Published on July 29th, 2019

by Craig Leweck, Scuttlebutt
I grew up as a kid without a cell phone, roaming canyons unsupervised, and riding my bike during those teen years along highways and homeless encampments for summer work. And unlike generations that followed me, I didn’t grow up being told to wear a lifejacket as a youth sailor.

The range of personal flotation devices are far better now, so perhaps poor gear then formed my habits. I don’t know… I just know I didn’t grow up being in fear. Maybe it was ignorance, as later on I faced some snotty weather in the Bermuda Race, SORC, Mexican Races, etc without strapping on a harness or PFD. It just was rare.

I recall thinking about safety gear more once I became a parent and would reach for it sooner. Was 24/7 cable news getting to me? We certainly were regularly reminded about danger. Were we ill-informed then or hypersensitive now? Accidents in the sport were being better reported… maybe a reaction to that?

The habit to evolve our sport has touched all corners. You can’t win big regattas without huge investment in time and money, you can’t run races without training and certification, and you can’t go offshore without hours of education and equipment. While all this is great, it does create barriers. I know my gear bag now is ill-equipped for any big time distance race.

I can accept that my “it depends” approach has unnecessary risks. Certainly boats have gotten faster and more dangerous, and this is a huge factor for how to make these decisions. And definitely if I was sailing with a skipper who required certain standards, I would accept that.

It is an interesting topic which surfaced when the J/125 Hamachi, overall winners of the 2019 Transpac Race, produced a video from their effort, and faced criticism due to the lack of PFDs and harnesses.

My guess is the cameras get put away when the conditions are unsafe, and as co-owner Jason Andrews reported, the crew did wear gear from sunset to sunrise, while on the bow during maneuvers, but it was optional during daylight. While accidents can happen to anyone, this was a well-trained team that know danger from their Pacific Northwest home.
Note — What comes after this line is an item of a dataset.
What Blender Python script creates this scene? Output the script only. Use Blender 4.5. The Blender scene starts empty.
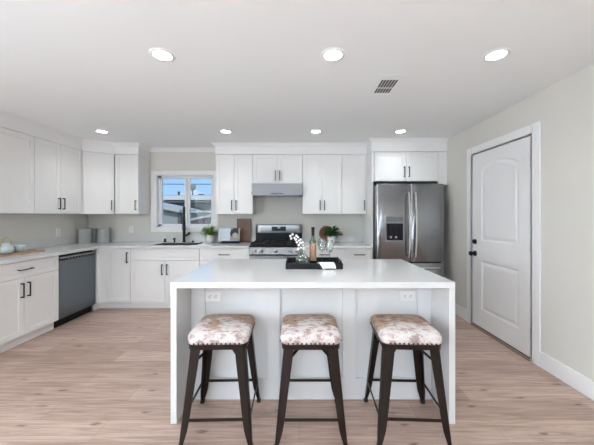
import bpy, bmesh, math, random
from mathutils import Vector, Matrix
random.seed(7)
S = bpy.context.scene
COL = S.collection
R = math.radians
PI = math.pi

# ------------------------------------------------------------------ camera
cam_d = bpy.data.cameras.new('camera')
cam = bpy.data.objects.new('camera', cam_d)
COL.objects.link(cam)
cam.location = (0, 0, 1.345)
cam.rotation_euler = (R(90), 0, 0)
cam_d.sensor_width = 36
cam_d.lens = 17.0
cam_d.shift_x = -2.0 / 594
cam_d.shift_y = -7.0 / 594
cam_d.clip_start = 0.02
cam_d.clip_end = 300
S.camera = cam
S.view_settings.view_transform = 'Standard'
S.view_settings.look = 'None'
S.view_settings.gamma = 1
S.view_settings.exposure = 0.43
S.view_settings.use_curve_mapping = False
S.cycles.max_bounces = 14
S.cycles.diffuse_bounces = 9
S.cycles.transparent_max_bounces = 16
S.cycles.caustics_reflective = False
S.cycles.caustics_refractive = False

# ------------------------------------------------------------------ world: daytime sky with a few clouds
w = bpy.data.worlds.new('sky'); S.world = w; w.use_nodes = True
nt = w.node_tree; nt.nodes.clear()
def N(t, **k):
    n = nt.nodes.new(t)
    for a, b in k.items(): setattr(n, a, b)
    return n
out = N('ShaderNodeOutputWorld'); bg = N('ShaderNodeBackground'); bg.inputs[1].default_value = 0.78
tc = N('ShaderNodeTexCoord'); sep = N('ShaderNodeSeparateXYZ'); nt.links.new(tc.outputs['Generated'], sep.inputs[0])
cr = N('ShaderNodeValToRGB')
cr.color_ramp.elements[0].position = 0.0; cr.color_ramp.elements[0].color = (0.44, 0.70, 1.0, 1)
cr.color_ramp.elements[1].position = 0.35; cr.color_ramp.elements[1].color = (0.22, 0.47, 0.97, 1)
nt.links.new(sep.outputs[2], cr.inputs[0])
no = N('ShaderNodeTexNoise'); no.inputs['Scale'].default_value = 7; no.inputs['Detail'].default_value = 5
mp = N('ShaderNodeMapping'); mp.inputs['Scale'].default_value = (1, 1, 2.6); mp.inputs['Location'].default_value = (0.35, 0.1, 0.2)
nt.links.new(tc.outputs['Generated'], mp.inputs[0]); nt.links.new(mp.outputs[0], no.inputs[0])
c2 = N('ShaderNodeValToRGB'); c2.color_ramp.elements[0].position = 0.53; c2.color_ramp.elements[1].position = 0.66
nt.links.new(no.outputs[0], c2.inputs[0])
mx = N('ShaderNodeMixRGB'); mx.inputs[2].default_value = (1, 1, 1, 1)
nt.links.new(c2.outputs[0], mx.inputs[0]); nt.links.new(cr.outputs[0], mx.inputs[1])
nt.links.new(mx.outputs[0], bg.inputs[0]); nt.links.new(bg.outputs[0], out.inputs[0])

def area(name, loc, rot, sx, sy, power, color=(1, 1, 1), shape='RECTANGLE', parent=None, spread=None):
    l = bpy.data.lights.new(name, 'AREA'); l.shape = shape; l.size = sx
    if shape in ('RECTANGLE', 'ELLIPSE'): l.size_y = sy
    l.energy = power; l.color = color
    if spread: l.spread = spread
    o = bpy.data.objects.new(name, l); COL.objects.link(o); o.location = loc; o.rotation_euler = rot
    if parent: o.parent = parent
    return o
# sun outside, falling on the houses seen through the kitchen window
sun_d = bpy.data.lights.new('sun', 'SUN'); sun_d.energy = 1.6; sun_d.color = (1, .95, .86); sun_d.angle = R(1)
sun = bpy.data.objects.new('sun', sun_d); COL.objects.link(sun); sun.rotation_euler = (R(52), 0, R(-28))
# added fill light, set at made-up patio doors in the unseen rear wall
area('rear_fill', (-0.5, -5.08, 1.15), (R(116), 0, 0), 4.3, 2.0, 30, (0.79, 0.90, 1.0))
# added fill light at a made-up window in the left wall behind the camera
area('side_fill', (-3.42, -0.9, 1.35), (R(105), 0, R(-90)), 1.9, 1.3, 95, (0.79, 0.90, 1.0))
# added unseen fill light behind the camera, aimed up to brighten the ceiling
area('ceiling_fill', (-0.9, -3.0, 1.70), (R(180), 0, 0), 1.4, 1.4, 270, (0.80, 0.905, 1.0), 'DISK')
DOWNLIGHT_POWER = 2.0

# ------------------------------------------------------------------ materials
def mat(name, col, rough=0.5, metal=0.0, noise=0.0, nscale=8.0, bump=0.0, bscale=60.0, spec=None, stretch=None, coat=0.0, aniso=0):
    m = bpy.data.materials.new(name); m.use_nodes = True
    n = m.node_tree.nodes; l = m.node_tree.links; p = n['Principled BSDF']
    p.inputs['Roughness'].default_value = rough; p.inputs['Metallic'].default_value = metal
    if spec is not None: p.inputs['Specular IOR Level'].default_value = spec
    p.inputs['Coat Weight'].default_value = coat
    t = n.new('ShaderNodeTexCoord'); mpg = n.new('ShaderNodeMapping'); l.new(t.outputs['Object'], mpg.inputs[0])
    if stretch: mpg.inputs['Scale'].default_value = stretch
    tx = n.new('ShaderNodeTexNoise'); tx.inputs['Scale'].default_value = nscale; tx.inputs['Detail'].default_value = 4
    l.new(mpg.outputs[0], tx.inputs[0])
    mi = n.new('ShaderNodeMixRGB'); mi.inputs[1].default_value = (*[c * (1 - noise) for c in col], 1)
    mi.inputs[2].default_value = (*[min(1, c * (1 + noise)) for c in col], 1)
    l.new(tx.outputs[0], mi.inputs[0]); l.new(mi.outputs[0], p.inputs['Base Color'])
    if bump:
        b = n.new('ShaderNodeBump'); b.inputs['Strength'].default_value = bump; b.inputs['Distance'].default_value = 0.002
        t2 = n.new('ShaderNodeTexNoise'); t2.inputs['Scale'].default_value = bscale
        l.new(mpg.outputs[0], t2.inputs[0]); l.new(t2.outputs[0], b.inputs['Height']); l.new(b.outputs[0], p.inputs['Normal'])
    return m
def emit(name, col, st):
    m = bpy.data.materials.new(name); m.use_nodes = True
    p = m.node_tree.nodes['Principled BSDF']; p.inputs['Base Color'].default_value = (*col, 1)
    p.inputs['Emission Color'].default_value = (*col, 1); p.inputs['Emission Strength'].default_value = st
    return m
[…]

I will give Frederic Laffitte, the team’s strategist, the final word on this topic:

“I am getting tired of these non-stop comments of wearing life jackets, helmets, etc. I am not against it by any means but please let us live our lives the way we want. I have been sailing on all this world’s oceans for 50 years and over 350,000 miles, and I wear my life jacket and my harness when I judge it necessary, and I do not tell others how to live your life.”